A curious editorial ran yesterday in the Bangor Daily News in which the author cited a spate of recent computer crashes affecting operations with major brands – including the Nasdaq stock exchange, Apple’s iCloud, Goldman Sachs, Amazon and YouTube – and layered those events with the Edward Snowden disclosures to draw the following conclusion: our digital communications networks are growing too large too fast to ever achieve true data security.

The systems on which organizations depend to operate and trade in today’s digital economy are showing cracks as they generate, process, and store more and more information. The companies mentioned were overwhelmed by this dynamic and shutdowns occurred. As a result, “every step onward increases the scale and complexity of the systems, until they are too big and complex for any one person to understand.”

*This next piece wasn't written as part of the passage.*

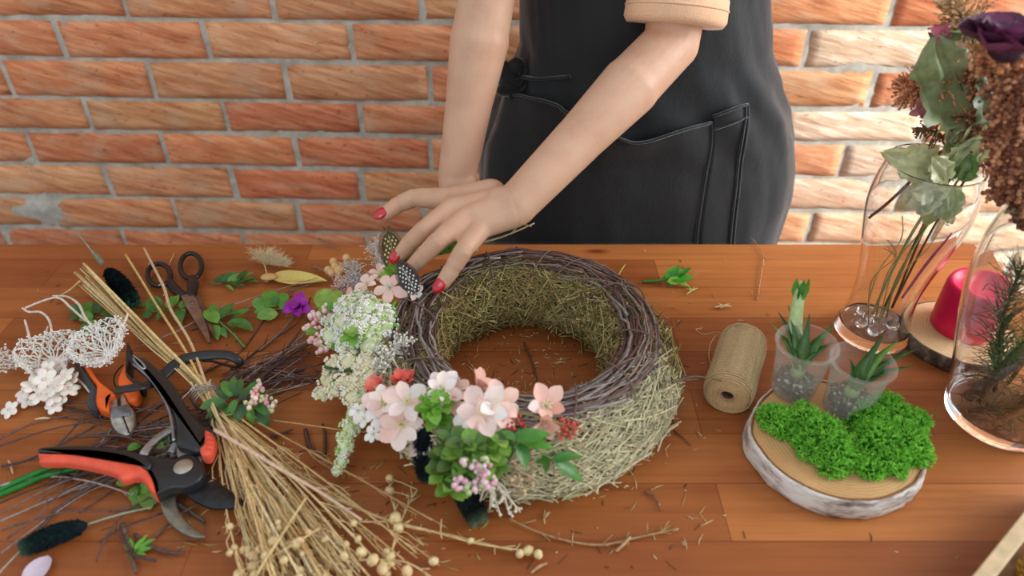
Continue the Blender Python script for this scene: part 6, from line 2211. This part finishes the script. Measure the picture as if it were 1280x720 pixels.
sprig('berried_sprig', 'leafy green sprig with pink berries lying over the tied bundle', [(282, 500, .036, 250, 512, .03, .4), (284, 505, .036, 256, 522, .026, .4), (290, 495, .04, 278, 476, .046, .5), (294, 494, .04, 302, 474, .046, .55), (286, 498, .038, 268, 490, .04, .4), (296, 500, .04, 286, 520, .03, .6), (304, 506, .036, 296, 528, .024, .6), (312, 508, .034, 314, 530, .02, .6), (316, 502, .036, 336, 518, .028, .5), (318, 500, .036, 340, 508, .03, .5), (308, 496, .04, 322, 476, .046, .5), (300, 500, .042, 312, 484, .05, .6), (320, 510, .03, 334, 534, .014, .6), (276, 512, .03, 262, 532, .02, .35), (288, 508, .034, 276, 528, .024, .5), (290, 490, .042, 292, 470, .05, .45)],
      [[(262, 528, .02), (284, 508, .032), (304, 498, .036), (322, 498, .034)], [(304, 500, .036), (310, 512, .034), (322, 524, .026)]], cols=MG + DG, shape='round', wr=.5,
      berr=([(322, 492, .042), (318, 500, .044), (332, 500, .038), (342, 510, .03), (314, 508, .042), (320, 484, .044)], 'pale pink berries', [lin((236, 178, 186)), lin((226, 150, 166)), lin((240, 214, 196)), lin((196, 200, 150))], dict(r=.0026, n=8, spread=.008)))
sprig('leafy_sprig', 'bright round-leaved sprig peeking out below the coral secateurs grip', [(168, 600, .012, 146, 606, .016, .7), (172, 604, .010, 178, 590, .014, .7), (170, 608, .010, 164, 626, .006, .8), (174, 608, .010, 190, 614, .008, .8), (174, 614, .008, 172, 636, .004, .6), (180, 616, .008, 188, 636, .004, .7), (178, 602, .01, 194, 600, .008, .8), (184, 622, .006, 194, 630, .004, .7)],
      [[(176, 596, .008), (174, 612, .008), (182, 630, .004)]], cols=LG, shape='round', wr=.7)
sprig('leafy_sprig', 'leafy sprig squeezed under the black secateurs handle', [(205, 556, .008, 180, 560, .012, .6), (210, 552, .008, 192, 545, .01, .6), (212, 560, .006, 196, 572, .004, .7), (218, 556, .008, 216, 572, .004, .7), (214, 548, .008, 206, 536, .010, .6), (176, 556, .010, 160, 562, .014, .8)],
      [[(175, 560, .006), (205, 556, .006), (225, 560, .005)]], cols=LG + MG, shape='round', wr=.65)
sprig('leafy_sprig', 'small sprig with tiny yellow-green leaves at the very bottom left', [(168, 688, .004, 180, 672, .008), (172, 686, .004, 188, 678, .006), (172, 688, .004, 190, 686, .004), (166, 686, .004, 162, 672, .006), (170, 690, .003, 182, 694, .002), (164, 690, .003, 156, 682, .004), (176, 680, .006, 184, 668, .008), (178, 682, .006, 194, 674, .006)],
      [[(160, 696, .003), (172, 686, .004), (184, 676, .005)]], cols=[lin((96, 170, 50)), lin((120, 190, 60))], wr=.35)
sprig('leafy_sprig', 'detached bright green sprig on the bare table right of the wreath', [(832, 349, .008, 850, 334, .022, .55), (838, 350, .008, 860, 340, .018, .55), (834, 352, .008, 856, 352, .008, .5), (840, 350, .01, 868, 346, .010, .5), (832, 352, .006, 840, 358, .002, .5), (842, 346, .014, 848, 330, .026, .45), (846, 346, .012, 864, 334, .022, .45), (828, 350, .006, 842, 342, .014, .5), (846, 352, .008, 862, 358, .003, .45)],
      [[(803, 352, .004), (820, 351, .005), (840, 349, .008)]], cols=[lin((72, 170, 44)), lin((92, 184, 50)), lin((60, 150, 44)), lin((150, 200, 70))], sr=.0022, stc=lin((56, 160, 60)))
# bright green plastic-like stems at the left edge
for k, (pts, lb) in enumerate((([(-8, 616, .004), (30, 598, .006), (70, 582, .008), (100, 577, .008), (140, 588, .006)], 'thick bright green stem at the left edge, the upper of two'), ([(-8, 622, .003), (30, 606, .004), (60, 594, .005), (110, 584, .006), (150, 590, .005)], 'thick bright green stem at the left edge, the lower of two'))):
    o = single('green_stem', lb, pts, [.0032, .0030, .0024], lin((40, 138, 52)), 'stem', None, 'leaf', 2, n=8)

# ================================================================== plumes, feather, petals
def loose_plume(label, pts, rad, stem, n=2200, **k):
    o = thing('bunny_tail_plume', P(pts[0][0], pts[0][1]), label, 'dried grass')
    mb = MB(); cv = blend_pts(stem, 6); mb.tube(cv, [.0010, .0013, .0009], 5, lin((150, 158, 130))); mb.build('stem', M['dry'], o)
    plume(o, pts, rad, n=n, **k)
    return o


o = loose_plume('dark teal fluffy plume with a grey stalk near the back left edge', [(134, 338, .015), (150, 356, .014), (166, 376, .013)], .0125, [(128, 328, .012), (118, 318, .014), (104, 300, .018), (90, 284, .022)], col=lin((12, 26, 32)), tipc=lin((60, 120, 96)))
mb = MB(); mb.leaf(P(129, 330, .012), P(96, 292, .02) - P(129, 330, .012), Vector((0, -.5, 1)), .058, .0085, lin((116, 122, 98)), bend=.02, cup=.3, shape='blade')
mb.build('leaf_sheath', M['dry'], o)
loose_plume('dark blue fluffy plume lying at the lower left', [(108, 656, .012), (70, 668, .012), (30, 685, .011)], .0098, [(110, 655, .012), (150, 643, .010), (190, 634, .008)], tipc=lin((96, 140, 110)), col=lin((14, 30, 40)))
single('grass_stalk', 'grey stalk end sticking out of the lower left plume', [(28, 686, .010), (12, 702, .006), (-6, 722, .004)], .0008, lin((170, 170, 150)))
# pale feather
o = thing('feather', P(330, 340), 'fluffy cream and yellow feather left of the wreath', 'feather')
mb = MB()
fb0, fb1 = P(326, 322, .014), P(402, 348, .010)
for i in range(900):
    t = U(0, .4); q = fb0.lerp(fb1, t); e = q + Vector((U(-.024, .022), U(-.006, .020), U(-.004, .014))) * (1 - t)
    e.z = max(e.z, TZ + .001)
    mb.tube([q, q.lerp(e, .5) + rvec() * .003, e], [.0003, .0002], 3, jit(lin((238, 218, 176)), .06), cap=False)
mb.build('down', M['tuft'], o)
mb = MB(); mb.leaf(P(338, 346, .006), P(410, 350, .008) - P(338, 346, .006), Vector((0, -.3, 1)), .082, .024, lin((206, 178, 96)), bend=.02, cup=.25, shape='point', nseg=10, col2=lin((244, 230, 120)), wave=.01)
mb.tube(catmull([P(320, 318, .012), P(330, 330, .010), P(342, 348, .006), P(404, 351, .008)], 5), .0009, 5, lin((226, 198, 130)))
mb.ell(P(336, 346, .008), .012, .008, .004, col=lin((214, 178, 112)), jitter=.1)
mb.build('vane', M['petal'], o)
o = thing('purple_blossom', P(374, 380), 'crumpled vivid purple blossom left of the wreath', 'flower')
mb = MB()
for i, (x, y, h) in enumerate(((358, 388, .012), (382, 378, .016), (376, 368, .018), (368, 384, .014), (384, 388, .010), (372, 392, .008))):
    a = P(372, 382, .010); b = P(x, y, h)
    mb.leaf(a, b - a + Vector((0, 0, .002)), Vector((0, -.5, 1)) + rvec() * .3, max((b - a).length, .012) * 1.3, .016, jit(lin((176, 44, 176)), .15), bend=.2, cup=.4, shape='round', wave=.05)
mb.build('petals', M['petal'], o)
mb = MB(); mb.leaf(P(360, 380, .008), P(350, 366, .008) - P(360, 380, .008), Vector((0, 0, 1)), .018, .010, lin((160, 190, 176)), shape='round'); mb.ell(P(374, 381, .012), .003, .003, .003, col=lin((120, 30, 120))); mb.build('sepal', M['leaf'], o)
mb = MB(); mb.leaf(P(36, 732, .004), P(52, 704, .006) - P(36, 732, .004), Vector((0, 0, 1)), .030, .022, lin((222, 206, 220)), bend=.1, cup=.25, shape='round', nseg=9)
o = mb.build('loose_petal', M['petal']); tag(o, 'single pale lilac petal at the bottom left edge', 'petal')
# pale wood shavings / straw bits
for (a, b, lb, c_, w) in (((44, 524), (66, 524), 'pale sliver of stem left of the pliers jaws', lin((232, 214, 170)), .0016), ((10, 575), (16, 592), 'short pale twig end above the green stems', lin((214, 180, 140)), .0014), ((702, 625), (735, 617), 'flat pale straw sliver at the front foot of the wreath', lin((196, 196, 130)), .0022), ((680, 648), (688, 640), 'small tan stem chip below the wreath', lin((182, 142, 98)), .0022),
                          ((851, 678), (856, 682), 'small round brown crumb near the end of the long dried sprig', lin((160, 120, 84)), .0026), ((664, 716), (684, 704), 'short tan stem chip at the bottom edge', lin((186, 150, 110)), .0018), ((780, 610), (786, 608), 'tiny pale chip right of the wreath foot', lin((214, 180, 130)), .0016), ((210, 334), (218, 316), 'tiny pale straw bit between the scissor loops', lin((220, 200, 150)), .0006),
                          ((893, 384), (914, 383), 'broken pale leaf flake above the twine spool', lin((206, 184, 130)), .0026), ((858, 368), (872, 360), 'star-shaped yellow-green leaf scrap below the detached sprig', lin((190, 184, 110)), .0018), ((835, 383), (848, 386), 'narrow tan sliver on the table above the spool', lin((196, 146, 92)), .0012), ((772, 346), (782, 330), 'small yellow-green curled straw behind the twigs', lin((180, 184, 80)), .0012)):
    mb = MB(); A_, B_ = P(*a, .0022 + w * .6), P(*b, .0022 + w * .6); m_ = A_.lerp(B_, .5) + Vector((0, .0012, .0008))
    mb.tube(catmull([A_, m_, B_], 4), [w * .5, w, w * .4], 6, c_, flat=.5)
    if 'star' in lb or 'flake' in lb:
        for k in range(5): mb.tube([m_, m_ + Vector((U(-.01, .01), U(-.010, .010), 0))], [w * .6, w * .2], 5, jit(c_, .1), flat=.5)
    o = mb.build('plant_scrap', M['dry']); tag(o, lb, 'scrap')

# fine litter all over the worktop
mb = MB()
LC_ = [lin((196, 160, 104)), lin((110, 72, 46)), lin((214, 196, 140)), lin((84, 52, 36)), lin((168, 170, 100)), lin((226, 206, 160))]
def crumb(x, y, s=1.0):
    p = P(x, y, .0006)
    a = U(0, PI); L = random.choice((U(.001, .003), U(.003, .009))) * s
    d = Vector((math.cos(a), math.sin(a), 0)); q = Vector((-d.y, d.x, 0))
    c_ = jit(random.choice(LC_), .15); r = U(.0003, .0007) * (1.4 if L < .003 else 1)
    mb.tube([p - d * L, p + q * U(-.2, .2) * L, p + d * L], [r * .7, r, r * .5], 4, c_)
for i in range(170): crumb(U(560, 730), U(402, 500))
for i in range(120): crumb(random.gauss(330, 60), random.gauss(620, 50))
for i in range(60): crumb(U(500, 900), U(600, 715))
for i in range(40): crumb(U(10, 420), U(330, 480))
for i in range(34): crumb(U(680, 960), U(310, 420))
for i in range(40): crumb(random.gauss(800, 60), random.gauss(560, 40))
for i in range(22): crumb(U(860, 1200), U(420, 700), .7)
for i in range(40): crumb(random.gauss(480, 40), random.gauss(600, 40))
o = mb.build('plant_litter', M['dry']); tag(o, 'fine straw crumbs and bark bits scattered over the wooden table', 'litter', kind='stuff')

Even the National Security Agency, the federal agency at the center of the domestic surveillance controversy, has signaled that it does not know how much information Mr. Snowden took with him when he fled overseas and blew the whistle on possible constitutional violations by the NSA.

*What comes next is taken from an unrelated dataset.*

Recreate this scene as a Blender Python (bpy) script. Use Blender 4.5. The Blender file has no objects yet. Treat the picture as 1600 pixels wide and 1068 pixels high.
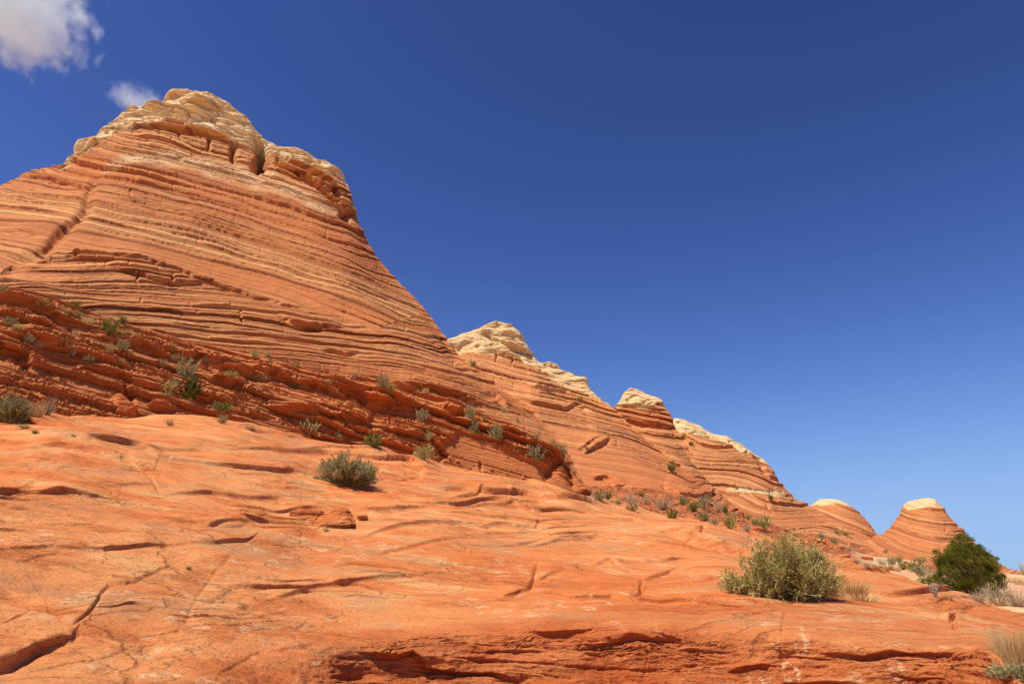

More and more of our lives are being digitized and shared online. Whether those transactions are commercial as we buy goods, manage our financial affairs, conduct business with government, or merely share personal vignettes with our friends, family, or the world, we are trusting others with our digital identities as never before, and the pace does not appear to be slowing.

Much of that sharing may seem mundane, but if even a small amount of that sharing includes high value information, personal documents, or other confidential information, the implications can be serious if security is not considered.

As we have consistently reminded, the person most responsible for securing your valuable personal or business information is you. You must make sure you know and trust all recipients of an email, and you must make sure that you’ve taken necessary steps to effect document security.

If you aren’t already doing so, make document security a habit. One day, you’ll be glad you did.